Data records —

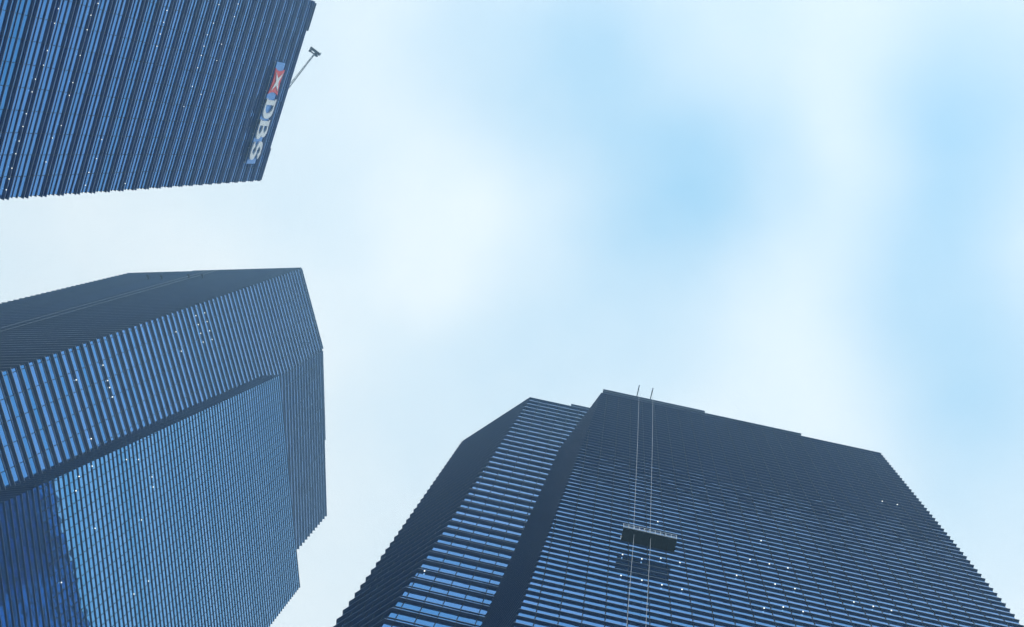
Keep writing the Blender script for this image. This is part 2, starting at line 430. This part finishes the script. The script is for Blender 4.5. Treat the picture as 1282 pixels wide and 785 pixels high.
for y in (-SH/2+.2, SH/2-.2): m.box(SP(0, y, -.3), R3*(Ls/2), Z3*.07, O3*.07)
m.build('frame', M['galv'], sign, C3)
def extrude(m, pts, o0, o1, mi=0):
    ar = sum(pts[i][0]*pts[(i+1) % len(pts)][1]-pts[(i+1) % len(pts)][0]*pts[i][1] for i in range(len(pts)))
    if ar < 0: pts = pts[::-1]
    m.quad([SP(x, y, o1) for x, y in pts], mi); m.quad([SP(x, y, o0) for x, y in reversed(pts)], mi)
    for i in range(len(pts)):
        a, b = pts[i], pts[(i+1) % len(pts)]
        m.quad([SP(*a, o0), SP(*b, o0), SP(*b, o1), SP(*a, o1)], mi)
# emblem: red lozenge-cornered square with a white four-armed spark
e0 = -Ls/2 + Ls*.185; er = SH*.49; ex_ = Ls*.125
m = MB()
shape = []
for q in range(4):
    a0 = q*math.pi/2
    for (ux, uy) in ((1, -.72), (.72, -1 if False else -.72), (1, 0)): pass
oct_ = [(-1, -1), (-.55, -.86), (0, -.80), (.55, -.86), (1, -1), (.86, -.5), (.82, 0), (.86, .5), (1, 1), (.55, .86), (0, .80), (-.55, .86), (-1, 1), (-.86, .5), (-.82, 0), (-.86, -.5)]
extrude(m, [(e0+x*ex_, y*er) for x, y in oct_], 0, .18)
emb = m.build('emblem', M['red'], sign, SP(e0, 0))
m = MB()
star = []
for q in range(4):
    a = math.pi/4 + q*math.pi/2
    star.append((math.cos(a)*1.02, math.sin(a)*1.02)); b = a + math.pi/4
    star.append((math.cos(b)*.27, math.sin(b)*.27))
extrude(m, [(e0+x*ex_*.98, y*er*.98) for x, y in star], .185, .3)
m.build('spark', M['white'], emb, SP(e0, 0))
# letters, built as outlined strips
def stroke(m, pts, w0, w1=None, o0=.02, o1=.3):
    """closed ribbon along pts; w0 horizontal-ish half width, w1 half width for horizontal runs"""
    w1 = w1 or w0; Lf, Rt = [], []
    for i, p in enumerate(pts):
        a = Vector(pts[max(i-1, 0)]); b = Vector(pts[min(i+1, len(pts)-1)]); d = (b-a).normalized()
        w = abs(d.y)*w0 + abs(d.x)*w1; n = Vector((-d.y, d.x))*w; q = Vector(p)
        Lf.append(q+n); Rt.append(q-n)
    for i in range(len(pts)-1):
        P = [Rt[i], Rt[i+1], Lf[i+1], Lf[i]]
        m.quad([SP(*p, o1) for p in P]); m.quad([SP(*p, o0) for p in reversed(P)])
        m.quad([SP(*Rt[i], o0), SP(*Rt[i+1], o0), SP(*Rt[i+1], o1), SP(*Rt[i], o1)])
        m.quad([SP(*Lf[i+1], o0), SP(*Lf[i], o0), SP(*Lf[i], o1), SP(*Lf[i+1], o1)])
    for i in (0, -1):
        m.quad([SP(*Lf[i], o0), SP(*Rt[i], o0), SP(*Rt[i], o1), SP(*Lf[i], o1)])
def arc(cx_, cy_, rx, ry, a0, a1, n=12):
    return [(cx_+rx*math.cos(math.radians(a0+(a1-a0)*i/n)), cy_+ry*math.sin(math.radians(a0+(a1-a0)*i/n))) for i in range(n+1)]
lh = SH*.49; lw = Ls*.09; w, wt = Ls*.023, SH*.055
def letter(kind, xc):
    m = MB(); x0, x1 = xc-lw, xc+lw
    if kind in 'DB':
        stroke(m, [(x0+w, -lh), (x0+w, lh)], w)
        stroke(m, [(x0-w*.6, lh-wt), (x0+2*w, lh-wt)], w, wt, .02, .31); stroke(m, [(x0-w*.6, -lh+wt), (x0+2*w, -lh+wt)], w, wt, .02, .31)
    if kind == 'D':
        stroke(m, [(x0+w*1.5, lh-wt)] + arc(xc-lw*.1, 0, lw*1.1-w, lh-wt, 90, -90, 18) + [(x0+w*1.5, -lh+wt)], w, wt, .02, .305)
    if kind == 'B':
        hh = (lh-wt)/2
        stroke(m, [(x0+w*1.5, lh-wt)] + arc(xc-lw*.1, hh+wt*.2, lw*.9-w, hh, 90, -90, 14) + [(x0+w*1.5, 0)], w*.85, wt, .02, .305)
        stroke(m, [(x0+w*1.5, 0)] + arc(xc-lw*.1, -hh, lw*1.1-w, hh, 90, -90, 14) + [(x0+w*1.5, -lh+wt)], w*.9, wt, .02, .309)
    if kind == 'S':
        hh = (lh-wt)/2
        stroke(m, arc(xc, hh, lw-w, hh, 20, 270, 18)[:-1] + [(xc, 0)] + arc(xc, -hh, lw-w, hh, 90, -160, 18)[1:], w, wt*1.1)
    m.build('letter', M['white'], sign, SP(xc, 0))
letter('D', -Ls/2 + Ls*.455); letter('B', -Ls/2 + Ls*.66); letter('S', -Ls/2 + Ls*.865)

# ------------------------------------------------------------------ crane on tower A's roof
P3 = lambda px, py, h: V3(U(px, py)*h, h)
b0, b1 = P3(344, 132, HA+4), P3(396, 65, HA+14)
crane = thing('roof_crane', 'long thin crane arm reaching out over the roof edge of the upper left tower', 'crane', Vector((b0.x, b0.y, HA+EYE)))
m = MB(); dd = (b1-b0).normalized(); sd_ = dd.cross(Z3).normalized(); u_ = sd_.cross(dd)
for a, b in ((-1, -1), (1, -1), (0, 1)): m.tube([b0+sd_*a*.22+u_*b*.2, b1+sd_*a*.10+u_*b*.1], .07, 6)
nb = 16
for i in range(nb):
    f0, f1 = i/nb, (i+1)/nb
    a = b0.lerp(b1, f0); b = b0.lerp(b1, f1); k0, k1 = (.22-.12*f0), (.22-.12*f1)
    sg = 1 if i % 2 else -1
    m.tube([a+sd_*sg*k0-u_*k0, b-sd_*sg*k1-u_*k1], .035, 5); m.tube([a+sd_*sg*k0-u_*k0, b+u_*k1], .035, 5)
m.build('boom', M['crane'], crane, b0)
m = MB(); base = Vector((b0.x, b0.y, HA+EYE))
m.box(base+Z3*1.2, Vector((1.4, 0, 0)), Vector((0, 1.4, 0)), Z3*1.2); m.box(base+Z3*3.2, Vector((.5, 0, 0)), Vector((0, .5, 0)), Z3*1.1)
m.build('turret', M['crane'], crane, base)
hx = (P3(404, 66, HA+14)-P3(391, 56, HA+14)).normalized(); hy = Z3.cross(hx)
hc = b1 + Z3*.0 - hx*.25
m = MB(); m.box(hc, hx*1.25, hy*.28, Z3*.16); m.box(hc+hy*.62, hx*1.0, hy*.14, Z3*.14); m.box(hc-hx*.95+hy*.35, hx*.2, hy*.5, Z3*.3); m.box(hc+hx*.6+hy*.35, hx*.2, hy*.5, Z3*.28)
m.build('spreader_beam', M['crane'], crane, hc)
m = MB()
for k in (-.9, 1.1): m.tube([hc+hx*k+hy*.3-Z3*.1, hc+hx*k+hy*.3-Z3*1.0], .06, 6)
m.tube([hc+hx*1.3-Z3*.2, hc+hx*1.3-hy*.4-Z3*.6], .16, 8)
m.build('hook_block', M['white'], crane, hc)

# ------------------------------------------------------------------ davits, cradle and ropes on tower C
T3 = Vector((tt.x, tt.y, 0)); N3 = Vector((F1.n.x, F1.n.y, 0))
FD = F1.shifted(-2.7)
tips = []
for i, px in enumerate(((799, 489), (816, 492.5))):
    h = HC + 1.1; p = F1.shifted(-2.1); s_ = (U(*px)*h).dot(tt)
    tip = V3(tt*s_ + F1.n*(F1.D-2.1), h); tips.append(tip)
    foot = Vector((tip.x, tip.y, 0)) + N3*3.4; foot.z = HC-4*KC+EYE+.02
    dv = thing('davit', ('left' if i == 0 else 'right') + ' one of two slim davit arms poking over the roof of the lower right tower', 'davit', foot, 'davits on the roof edge')
    m = MB(); m.tube([foot, foot+Z3*4.4], .11, 8); m.box(foot+Z3*.1, T3*.5, N3*.5, Z3*.1); m.build('post', M['mull'], dv, foot)
    m = MB(); m.tube([foot+Z3*4.3, foot+Z3*4.4-N3*.8, tip+Z3*.25+N3*1, tip+Z3*.12], .09, 8); m.tube([foot+Z3*2.6, foot+Z3*4.2-N3*1.6], .07, 6)
    m.build('arm', M['mull'], dv, foot)
    m = MB(); m.tube([tip-T3*.1, tip+T3*.1], .24, 12); m.build('pulley', M['galv'], dv, tip)
FO = F1.shifted(-1.75)                       # middle of the cradle
pL, pR = (779, 668), (845.5, 684)
hL = FO.h_at(*pL); hR = FO.h_at(*pR); hcr = (hL+hR)/2
sL, sR = (U(*pL)*hcr).dot(tt), (U(*pR)*hcr).dot(tt)
cm = V3(tt*((sL+sR)/2) + F1.n*FO.D, hcr); half = abs(sR-sL)/2
cradle = thing('work_cradle', 'dark steel maintenance cradle hanging on ropes in front of the lower right tower', 'work cradle', cm)
m = MB(); cw = .78
m.box(cm, T3*half, N3*cw, Z3*.07)
for k in range(9): m.box(cm + T3*(half*(-1+2*k/8)*.99) - Z3*.12, T3*.05, N3*cw*.98, Z3*.05)
m.build('deck', M['dark'], cradle, cm)
m = MB()
for sgn in (-1, 1): m.box(cm + N3*(cw-.02)*sgn + Z3*.2, T3*half, N3*.02, Z3*.13)
for sgn in (-1, 1): m.box(cm + T3*(half-.02)*sgn + Z3*.2, T3*.02, N3*(cw-.05), Z3*.13)
m.build('side_panel', M['dark'], cradle, cm)
m = MB()
for sgn in (-1, 1):
    for z in (.8, 1.4): m.tube([cm+T3*half+N3*cw*sgn+Z3*z, cm-T3*half+N3*cw*sgn+Z3*z], .035, 6)
    for k in range(11): q = cm + T3*(half*(-1+2*k/10)) + N3*cw*sgn; m.tube([q+Z3*.1, q+Z3*1.5], .03, 6)
m.tube([cm-T3*half-N3*(cw+.06)+Z3*.08, cm+T3*half-N3*(cw+.06)+Z3*.08], .06, 6)
m.build('railing', M['galv'], cradle, cm)
hang = []
for i, px in enumerate(((794, 668), (815, 672))):
    s_ = (U(*px)*hcr).dot(tt); q = cm + T3*(s_ - (sL+sR)/2); hang.append(q)
    m = MB(); m.box(q+Z3*.75, T3*.25, N3*.25, Z3*.4); m.tube([q+Z3*1.1, q+Z3*2.0], .06, 6); m.box(q+Z3*.75-N3*.45, T3*.3, N3*.1, Z3*.2)
    m.build('hoist', M['galv'], cradle, q)
q = cm - T3*half*.35
m = MB(); m.box(q+Z3*.7, T3*.4, N3*.3, Z3*.3); m.box(q+Z3*1.03, T3*.3, N3*.2, Z3*.04)
o = m.build('toolbox', M['red'], None, q+Z3*.4); tag(o, 'small red box standing inside the hanging work cradle', 'toolbox')
for i, q in enumerate(hang):
    side = 'left' if i == 0 else 'right'
    m = MB(); tp = tips[i]
    pts = [tp.lerp(q+Z3*2, k/12) + N3*(-.5*math.sin(math.pi*k/12)) for k in range(13)]
    m.tube(pts, .024, 6)
    tag(m.build('rope', M['rope'], None, tp), 'upper '+side+' steel rope running from roof davit down to work cradle', 'rope', 'ropes of the work cradle')
    px = ((784.5, 785), (808.5, 785))[i]; FR = F1.shifted(-1.9); h2 = FR.h_at(*px)
    e = V3(U(*px)*h2, h2); st_ = q - N3*.3 + Z3*.1; dn = (e-st_); kk = (st_.z-.05)/(st_.z-e.z)
    m = MB(); m.tube([st_ + dn*kk*j/20 for j in range(21)], .024, 6)
    tag(m.build('rope', M['rope'], None, st_), 'lower '+side+' loose rope trailing from the work cradle towards the ground', 'rope', 'ropes of the work cradle')

# ------------------------------------------------------------------ haze (air between the street and the roofs)
hz = MB(); s = 1010; top = max(HC2, HB)+12
Pz = [Vector((x, y, z)) for z in (-1, top) for y in (-s, s) for x in (-s, s)]
hz.v = [tuple(p) for p in Pz]
for q in ((0,2,3,1),(4,5,7,6),(0,1,5,4),(2,6,7,3),(0,4,6,2),(1,3,7,5)): hz.f.append(q); hz.m.append(0); hz.a.append(0.0)
hm = bpy.data.materials.new('haze'); hm.use_nodes = True; t = hm.node_tree; t.nodes.clear()
mo = t.nodes.new('ShaderNodeOutputMaterial'); pv = t.nodes.new('ShaderNodeVolumePrincipled')
pv.inputs['Color'].default_value = (.46, .76, 1, 1); pv.inputs['Density'].default_value = .0012; pv.inputs['Anisotropy'].default_value = .3
t.links.new(pv.outputs[0], mo.inputs['Volume'])
ho = hz.build('haze', hm); ho['kind'] = 'stuff'; ho.display_type = 'WIRE'
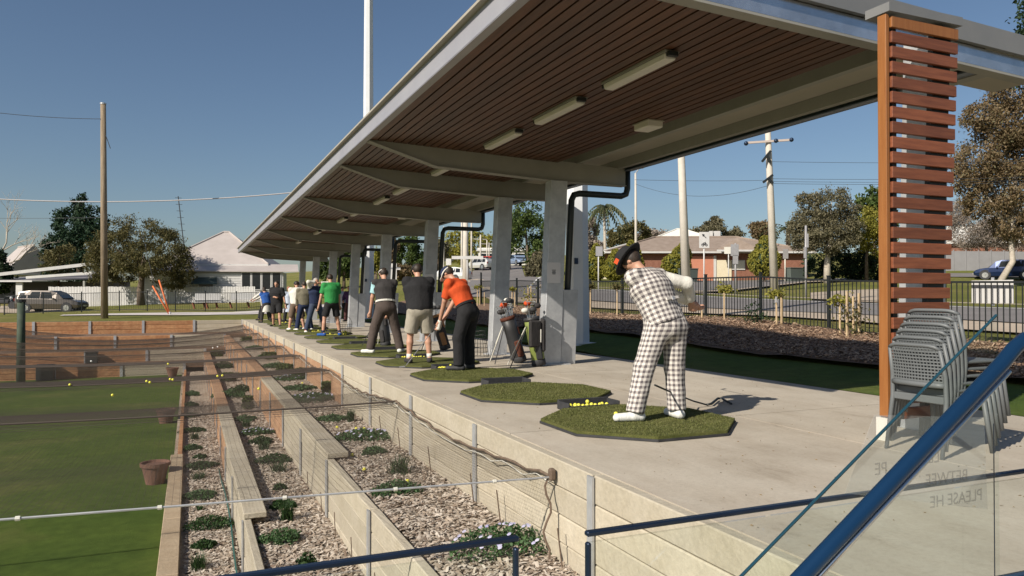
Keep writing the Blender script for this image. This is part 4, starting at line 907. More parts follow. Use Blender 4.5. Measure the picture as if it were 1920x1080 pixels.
figure('heavy golfer in black long shirt and pale grey shorts seen from behind', bb, 0.1, 1.80, bend=0.30, stance=0.36, feetdir=(0.1, -0.15), res=0.011, top=k_black, sleeve=0.8, bottom=k_stone, leg=0.47, shoe=k_char, hat=('cap', k_black, k_char), build=1.2, headtilt=0.6, sock=k_white)
bv = foot_mid((699, 664), (745, 659))
figure('golfer in dark sleeveless vest, aqua sleeves, white belt and brown trousers', bv, 0.05, 1.82, bend=0.28, stance=0.62, feetdir=(0.9, -0.5), res=0.011, top=k_aqua, sleeve=0.36, vest=k_char, bottom=k_brown, leg=0.99, shoe=k_shoe, hat=('cap', k_black, k_white), belt=k_white, tuck=True, headtilt=0.75, build=1.02, hands={-1: (-.26, .22, .80), 1: (.10, .28, .78)})
bg_ = foot_mid((610, 631), (632, 628))
figure('man in green tee shirt, black shorts and blue shoes looking down', bg_, -0.15, 1.86, bend=0.14, stance=0.50, feetdir=(0.6, -0.3), res=0.014, top=k_green, sleeve=0.42, bottom=k_black, leg=0.44, shoe=k_blue, headtilt=0.65, hands={-1: (-.33, .10, .80), 1: (.28, .15, .82)}, sock=k_navy)
bn = foot_mid((583, 627), (609, 613))
figure('man with both hands raised to his face in navy top with white sleeves', Vector((bn.x - .2, 25.4, .0)), PI * 0.92, 1.83, bend=0.02, stance=0.75, step=.1, feetdir=(0.3, -0.3), res=0.014, top=k_white, sleeve=0.92, vest=k_navy, bottom=cloth('slate_navy', (0.045, 0.06, 0.10)), leg=0.97, shoe=k_shoe, hairm=hair_g, headtilt=0.12, hands={-1: (-.06, .17, 1.58), 1: (.05, .17, 1.60)}, sock=k_red)
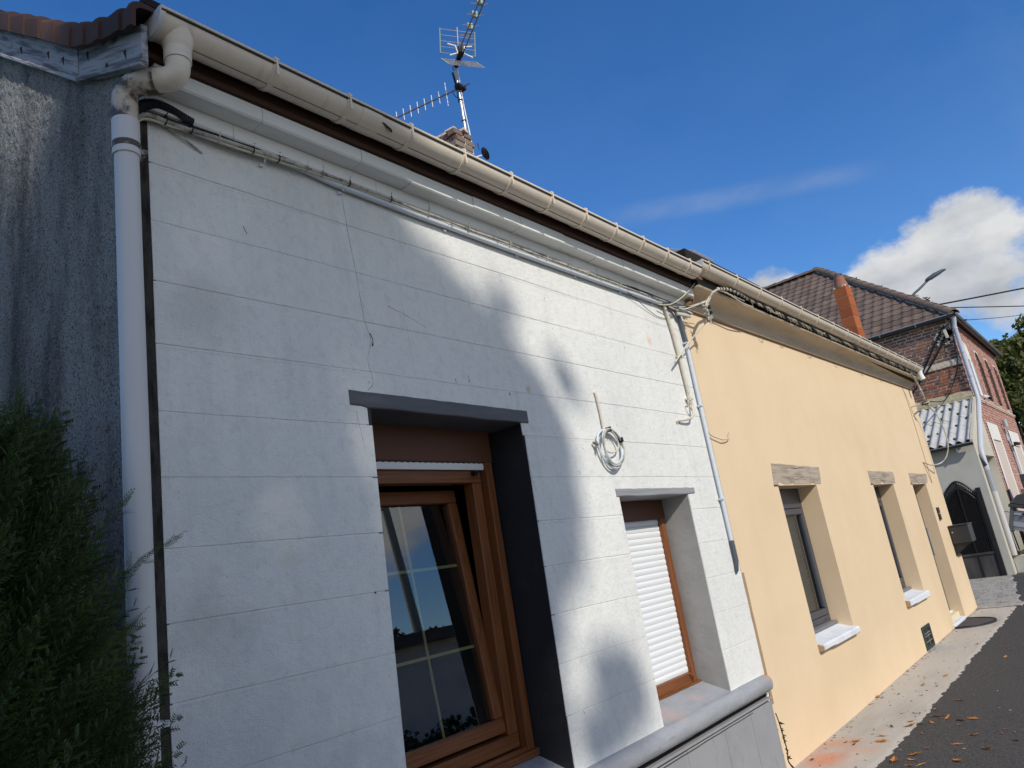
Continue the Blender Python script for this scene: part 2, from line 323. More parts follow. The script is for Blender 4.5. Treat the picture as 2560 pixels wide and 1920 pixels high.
brick_grey = M('sooty_chimney_brick', (.2, .15, .12), .95, tint=('object', (.17, .125, .10), (.24, .21, .18), (.20, .13, .11)), layers=[((.06, .05, .045), (14, 14, 14), .5, .72, .7), ((.33, .33, .29), (10, 10, 10), .56, .75, .6)], bumps=[((40, 40, 40), .7, .012)])
brick_red = M('red_brick', (.4, .13, .06), .9, tint=('object', (.20, .075, .045), (.40, .13, .055), (.30, .105, .06), (.10, .06, .05), (.44, .16, .06)), layers=[((.10, .06, .045), (16, 16, 16), .55, .75, .5)], bumps=[((50, 50, 50), .6, .01)])
brick_st = M('old_brick_mass', (.2, .1, .07), .9, tint=('attr',) + BR, layers=[((.06, .045, .04), (16, 16, 16), .52, .75, .6)], bumps=[((50, 50, 50), .6, .01)])
brick_pk = M('pale_pink_brick_mass', (.4, .2, .15), .9, tint=('attr', (.42, .21, .165), (.50, .29, .235), (.40, .175, .13), (.55, .36, .31)), layers=[((.6, .5, .45), (10, 10, 10), .5, .75, .5)], bumps=[((50, 50, 50), .4, .006)])
tile_m = M('brown_concrete_tile', (.15, .11, .09), .85, tint=('object', (.115, .08, .062), (.20, .142, .108), (.15, .108, .085)), layers=[((.06, .05, .045), (14, 14, 14), .5, .72, .6), ((.27, .22, .19), (25, 25, 25), .62, .8, .5)], bumps=[((50, 50, 50), .3, .005)])
tile_st = M('brown_concrete_tile_mass', (.15, .11, .09), .85, tint=('attr', (.115, .08, .062), (.20, .142, .108), (.15, .108, .085)), layers=[((.06, .05, .045), (14, 14, 14), .5, .72, .6)])
zinc_dark = M('dark_zinc_gutter', (.045, .048, .052), .35, spec=.5)
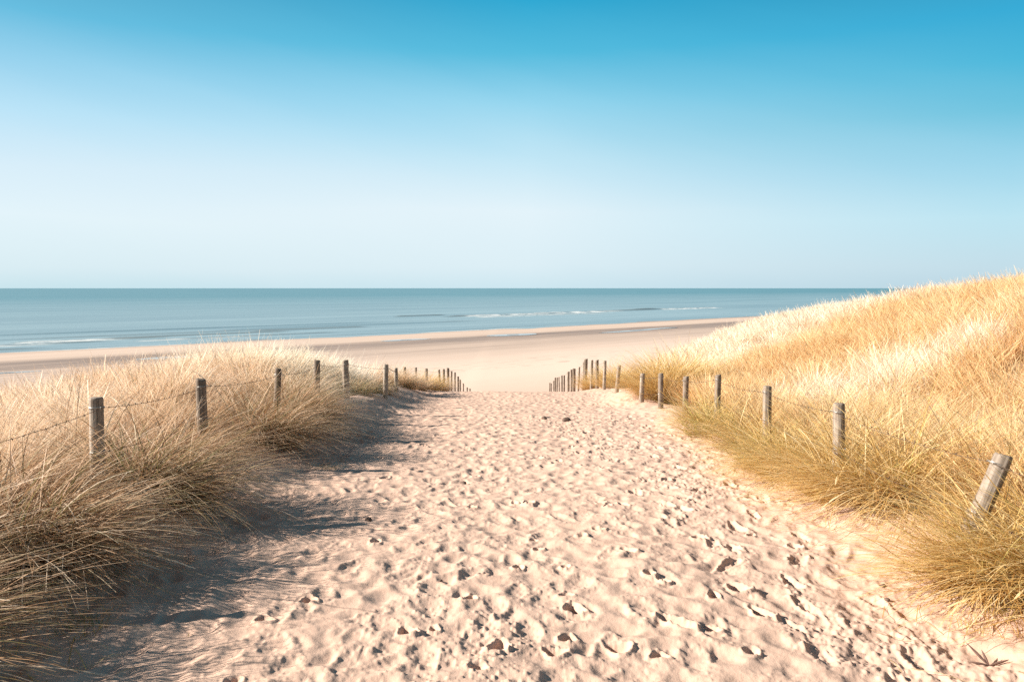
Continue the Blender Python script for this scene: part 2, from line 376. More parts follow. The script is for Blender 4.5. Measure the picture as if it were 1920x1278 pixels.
def make_water(name, deep, rough, bump, pool=False):
    m, nt = mat(name); L = nt.links
    out = N(nt, 'ShaderNodeOutputMaterial'); b = N(nt, 'ShaderNodeBsdfPrincipled')
    pos, s, t = coast(nt)
    if pool:
        b.inputs['Base Color'].default_value = (*deep, 1); b.inputs['Roughness'].default_value = rough
        b.inputs['IOR'].default_value = 1.33
        L.new(b.outputs[0], out.inputs[0]); return m
    v = combine(nt, math_n(nt, 'MULTIPLY', s, .05), math_n(nt, 'MULTIPLY', t, .006))
    n1 = noise_n(nt, v, 1.0, 5, .6)
    dist = N(nt, 'ShaderNodeMapRange'); L.new(s, dist.inputs[0]); dist.inputs[1].default_value = 140; dist.inputs[2].default_value = 900
    c = mixc(nt, dist.outputs[0], deep[0], deep[1])
    var = ramp(nt, [(.35, (.80, .84, .86)), (.65, (1.12, 1.10, 1.08))]); L.new(n1, var.inputs[0])
    c = mixc(nt, 1., c, var.outputs[0], 'MULTIPLY')
    fo = N(nt, 'ShaderNodeAttribute', attribute_name='foam')
    fn = ramp(nt, [(.42, 0.), (.56, 1.)]); L.new(noise_n(nt, combine(nt, math_n(nt, 'MULTIPLY', s, .9), math_n(nt, 'MULTIPLY', t, .16)), 1.0, 6, .7), fn.inputs[0])
    ff = math_n(nt, 'MULTIPLY', fo.outputs['Fac'], fn.outputs[0], True)
    tb = N(nt, 'ShaderNodeAttribute', attribute_name='turbid'); c = mixc(nt, math_n(nt, 'MULTIPLY', tb.outputs['Fac'], 1., True), c, (.16, .125, .085))
    c = mixc(nt, ff, c, (.80, .80, .78))
    L.new(c, b.inputs['Base Color'])
    b.inputs['IOR'].default_value = 1.33
    L.new(math_n(nt, 'ADD', math_n(nt, 'MULTIPLY', ff, .6), rough, True), b.inputs['Roughness'])
    w = combine(nt, math_n(nt, 'MULTIPLY', s, .35), math_n(nt, 'MULTIPLY', t, .07))
    h = math_n(nt, 'ADD', math_n(nt, 'MULTIPLY', noise_n(nt, w, 1.0, 6, .65), 1.), math_n(nt, 'MULTIPLY', noise_n(nt, pos, 1.3, 4, .6), .12))
    bp = N(nt, 'ShaderNodeBump'); bp.inputs['Strength'].default_value = bump; bp.inputs['Distance'].default_value = 1.0
    L.new(h, bp.inputs['Height']); L.new(bp.outputs[0], b.inputs['Normal']); L.new(b.outputs[0], out.inputs[0])
    return m
SEA = make_water('sea_water', ((.235, .315, .35), (.09, .205, .245)), .36, .13)
POOL = make_water('pool_water', (.20, .22, .22), .03, 0, True)

# ---------------------------------------------------------------- ground sheet
me = mesh_np('ground', np.stack([TX, TY, TZ], 1), grid_faces(len(rad), len(th), True)[:, ::-1], True, [SAND])
g = link('sandy_ground', me); tag(g, kind='structure')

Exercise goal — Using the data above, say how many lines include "pixels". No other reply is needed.

Task answer — 4